Red Tails and the suspension of disbelief

I saw Red Tails the other night and was particularly disappointed. I went expecting it to be not especially good but, like Peter Kuhlman, I love airplanes and once had a World War II airplane jones and I expected the air combat scenes to be at least as good as Star Wars I. They weren’t and I am not sure why.  I think that part of it, but only part of it, was that a huge percentage of the movie was CG and – like the picture above – just did not seem real. CG is great when the subject is not real, but when the subject can be real, like a real P51 airplane, CG seems to breakdown.

Even the airport sets that probably were real just seemed too precious to be a real place . They came across as the kind of dioramas that they have at the National Air and Space Museum. They are interesting but they just don’t look lived in. They have all the right parts – exactly the right parts – but they just don’t transcend the collection of parts. I felt the same way about the Imperial Star Dreadnoughts in Star Wars, they just didn’t feel real like the Nostromo in Alien.

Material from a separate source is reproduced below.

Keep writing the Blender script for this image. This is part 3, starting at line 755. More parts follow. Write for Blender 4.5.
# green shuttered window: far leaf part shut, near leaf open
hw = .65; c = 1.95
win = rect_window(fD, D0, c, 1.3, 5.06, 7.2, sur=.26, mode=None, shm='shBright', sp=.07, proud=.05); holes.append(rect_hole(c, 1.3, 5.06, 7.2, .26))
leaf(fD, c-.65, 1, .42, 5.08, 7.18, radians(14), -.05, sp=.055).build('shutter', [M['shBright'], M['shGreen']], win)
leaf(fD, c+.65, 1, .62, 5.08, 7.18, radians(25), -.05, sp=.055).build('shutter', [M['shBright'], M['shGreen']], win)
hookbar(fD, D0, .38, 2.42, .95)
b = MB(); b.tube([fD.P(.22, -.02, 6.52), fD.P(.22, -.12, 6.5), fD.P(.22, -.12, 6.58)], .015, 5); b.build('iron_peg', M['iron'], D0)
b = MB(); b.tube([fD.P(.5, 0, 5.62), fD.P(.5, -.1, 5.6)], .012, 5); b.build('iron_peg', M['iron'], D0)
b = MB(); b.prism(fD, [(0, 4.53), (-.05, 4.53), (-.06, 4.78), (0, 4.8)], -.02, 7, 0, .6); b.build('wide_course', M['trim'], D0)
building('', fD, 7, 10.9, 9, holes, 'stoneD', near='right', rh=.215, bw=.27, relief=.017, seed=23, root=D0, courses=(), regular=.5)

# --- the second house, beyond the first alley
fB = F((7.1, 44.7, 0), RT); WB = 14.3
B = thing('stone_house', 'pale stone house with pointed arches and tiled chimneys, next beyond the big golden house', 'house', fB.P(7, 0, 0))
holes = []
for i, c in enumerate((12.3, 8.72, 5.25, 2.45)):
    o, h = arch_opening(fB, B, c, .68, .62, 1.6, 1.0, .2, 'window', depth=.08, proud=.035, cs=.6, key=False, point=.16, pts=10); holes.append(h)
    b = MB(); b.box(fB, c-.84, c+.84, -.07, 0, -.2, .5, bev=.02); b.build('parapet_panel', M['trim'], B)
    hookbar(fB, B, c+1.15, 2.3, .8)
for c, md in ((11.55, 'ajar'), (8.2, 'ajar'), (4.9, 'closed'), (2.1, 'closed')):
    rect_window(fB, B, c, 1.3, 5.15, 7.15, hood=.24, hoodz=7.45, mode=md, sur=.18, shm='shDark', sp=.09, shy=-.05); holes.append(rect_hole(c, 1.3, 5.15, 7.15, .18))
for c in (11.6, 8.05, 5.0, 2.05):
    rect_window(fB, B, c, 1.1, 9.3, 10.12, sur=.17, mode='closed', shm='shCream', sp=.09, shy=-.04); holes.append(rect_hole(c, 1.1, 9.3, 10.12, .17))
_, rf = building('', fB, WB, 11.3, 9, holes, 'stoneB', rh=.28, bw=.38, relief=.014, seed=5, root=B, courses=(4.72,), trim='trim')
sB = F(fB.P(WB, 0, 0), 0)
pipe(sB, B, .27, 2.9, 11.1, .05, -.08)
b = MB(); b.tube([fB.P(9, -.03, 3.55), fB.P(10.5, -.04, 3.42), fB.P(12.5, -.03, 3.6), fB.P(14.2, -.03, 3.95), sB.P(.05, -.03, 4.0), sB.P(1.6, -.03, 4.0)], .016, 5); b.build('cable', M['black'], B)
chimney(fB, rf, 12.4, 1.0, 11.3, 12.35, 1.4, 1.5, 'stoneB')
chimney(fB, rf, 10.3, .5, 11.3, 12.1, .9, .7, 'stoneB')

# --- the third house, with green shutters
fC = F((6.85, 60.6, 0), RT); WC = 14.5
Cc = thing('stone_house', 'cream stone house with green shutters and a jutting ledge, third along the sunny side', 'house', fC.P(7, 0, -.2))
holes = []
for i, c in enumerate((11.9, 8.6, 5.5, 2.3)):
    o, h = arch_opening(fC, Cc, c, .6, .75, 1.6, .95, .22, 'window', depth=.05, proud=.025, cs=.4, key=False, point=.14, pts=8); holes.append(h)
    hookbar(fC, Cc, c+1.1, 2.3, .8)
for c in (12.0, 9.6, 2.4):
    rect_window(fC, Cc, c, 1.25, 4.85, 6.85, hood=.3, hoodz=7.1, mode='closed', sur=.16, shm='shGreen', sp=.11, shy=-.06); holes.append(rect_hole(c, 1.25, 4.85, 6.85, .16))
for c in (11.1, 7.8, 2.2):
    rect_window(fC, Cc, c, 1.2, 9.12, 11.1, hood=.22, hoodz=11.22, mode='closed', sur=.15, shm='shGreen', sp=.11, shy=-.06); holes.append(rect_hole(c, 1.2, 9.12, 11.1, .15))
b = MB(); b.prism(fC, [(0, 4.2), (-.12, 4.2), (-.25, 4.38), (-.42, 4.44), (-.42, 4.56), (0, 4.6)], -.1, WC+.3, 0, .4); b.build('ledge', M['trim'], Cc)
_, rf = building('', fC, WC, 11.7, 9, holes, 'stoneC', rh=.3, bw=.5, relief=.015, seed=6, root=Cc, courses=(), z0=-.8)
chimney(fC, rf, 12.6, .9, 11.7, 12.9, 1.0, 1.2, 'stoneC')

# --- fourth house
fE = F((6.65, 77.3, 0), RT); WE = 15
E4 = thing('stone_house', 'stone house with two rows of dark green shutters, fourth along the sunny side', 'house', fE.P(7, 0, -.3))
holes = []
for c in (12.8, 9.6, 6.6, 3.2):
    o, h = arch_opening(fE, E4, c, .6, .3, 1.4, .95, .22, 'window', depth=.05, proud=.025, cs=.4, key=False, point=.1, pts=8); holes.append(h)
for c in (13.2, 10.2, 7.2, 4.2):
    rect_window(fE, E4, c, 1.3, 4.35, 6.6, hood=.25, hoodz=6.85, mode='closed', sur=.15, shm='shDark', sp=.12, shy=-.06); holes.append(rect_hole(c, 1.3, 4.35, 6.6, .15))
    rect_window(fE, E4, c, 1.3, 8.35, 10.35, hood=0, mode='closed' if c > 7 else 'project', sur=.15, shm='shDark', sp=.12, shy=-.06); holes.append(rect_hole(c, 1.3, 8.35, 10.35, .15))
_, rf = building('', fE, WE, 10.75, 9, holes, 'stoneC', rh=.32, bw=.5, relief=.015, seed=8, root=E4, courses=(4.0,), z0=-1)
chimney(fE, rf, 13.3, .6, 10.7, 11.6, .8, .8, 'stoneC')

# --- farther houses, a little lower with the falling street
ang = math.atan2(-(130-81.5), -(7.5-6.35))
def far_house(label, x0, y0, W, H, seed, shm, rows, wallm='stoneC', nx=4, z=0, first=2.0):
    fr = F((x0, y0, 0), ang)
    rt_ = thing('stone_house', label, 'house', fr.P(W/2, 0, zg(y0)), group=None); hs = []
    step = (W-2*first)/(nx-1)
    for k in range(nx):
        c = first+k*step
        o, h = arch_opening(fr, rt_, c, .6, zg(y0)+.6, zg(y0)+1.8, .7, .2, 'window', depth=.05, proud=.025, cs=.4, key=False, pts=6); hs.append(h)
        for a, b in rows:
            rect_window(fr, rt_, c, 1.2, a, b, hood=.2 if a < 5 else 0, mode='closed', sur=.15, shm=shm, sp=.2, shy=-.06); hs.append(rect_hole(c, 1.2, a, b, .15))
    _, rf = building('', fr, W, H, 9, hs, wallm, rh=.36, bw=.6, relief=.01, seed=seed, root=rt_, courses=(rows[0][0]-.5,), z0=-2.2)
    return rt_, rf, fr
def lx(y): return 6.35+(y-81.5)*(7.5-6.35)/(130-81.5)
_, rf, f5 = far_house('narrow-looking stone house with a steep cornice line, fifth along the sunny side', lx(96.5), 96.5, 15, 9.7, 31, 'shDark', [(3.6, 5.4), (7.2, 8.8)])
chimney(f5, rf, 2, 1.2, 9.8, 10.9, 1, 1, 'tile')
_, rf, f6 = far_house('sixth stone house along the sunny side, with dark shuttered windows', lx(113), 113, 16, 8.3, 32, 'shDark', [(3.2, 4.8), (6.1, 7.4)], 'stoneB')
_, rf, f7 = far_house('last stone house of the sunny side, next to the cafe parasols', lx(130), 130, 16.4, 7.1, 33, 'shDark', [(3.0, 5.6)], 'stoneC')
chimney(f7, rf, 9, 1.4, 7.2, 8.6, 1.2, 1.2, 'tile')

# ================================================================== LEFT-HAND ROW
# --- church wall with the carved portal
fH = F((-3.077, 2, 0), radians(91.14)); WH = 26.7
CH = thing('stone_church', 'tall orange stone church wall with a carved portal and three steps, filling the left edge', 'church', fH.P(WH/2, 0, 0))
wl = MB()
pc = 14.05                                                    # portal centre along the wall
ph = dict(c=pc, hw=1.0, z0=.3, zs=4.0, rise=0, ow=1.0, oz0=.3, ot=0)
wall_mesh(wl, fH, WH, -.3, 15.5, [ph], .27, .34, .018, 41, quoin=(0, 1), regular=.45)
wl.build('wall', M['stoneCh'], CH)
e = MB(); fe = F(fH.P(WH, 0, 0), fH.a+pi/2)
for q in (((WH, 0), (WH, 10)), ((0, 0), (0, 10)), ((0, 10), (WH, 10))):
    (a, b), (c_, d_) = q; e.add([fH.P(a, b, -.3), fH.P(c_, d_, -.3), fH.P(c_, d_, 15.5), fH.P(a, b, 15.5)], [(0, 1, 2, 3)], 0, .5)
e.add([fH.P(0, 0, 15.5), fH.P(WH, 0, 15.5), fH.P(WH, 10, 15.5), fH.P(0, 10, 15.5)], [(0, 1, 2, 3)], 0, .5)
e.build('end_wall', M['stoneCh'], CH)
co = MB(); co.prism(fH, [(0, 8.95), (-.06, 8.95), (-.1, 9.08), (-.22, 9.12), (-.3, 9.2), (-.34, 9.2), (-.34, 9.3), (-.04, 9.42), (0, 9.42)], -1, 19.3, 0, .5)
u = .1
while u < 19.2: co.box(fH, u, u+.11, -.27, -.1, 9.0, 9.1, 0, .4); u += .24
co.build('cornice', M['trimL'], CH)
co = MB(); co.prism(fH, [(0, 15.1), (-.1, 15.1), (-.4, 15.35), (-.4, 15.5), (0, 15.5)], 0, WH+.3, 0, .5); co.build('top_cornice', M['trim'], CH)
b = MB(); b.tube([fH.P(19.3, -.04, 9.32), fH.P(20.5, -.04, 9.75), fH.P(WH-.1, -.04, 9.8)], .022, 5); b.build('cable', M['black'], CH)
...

Probably what bothered me the most was the hyping of the plot.  In the movie, the first time the Tuskegee Airmen go into aerial combat, we are to believe that they kick ass against a experienced German fighter group including blowing up their airfield. In their first dogfight!  The story of the Tuskegee Airmen is heroic and hyping the story somehow makes it seem less heroic, not more. From everything that I have read, this movie is a labor of love so I am sure George Lucas did not want to diminish the story, but he did.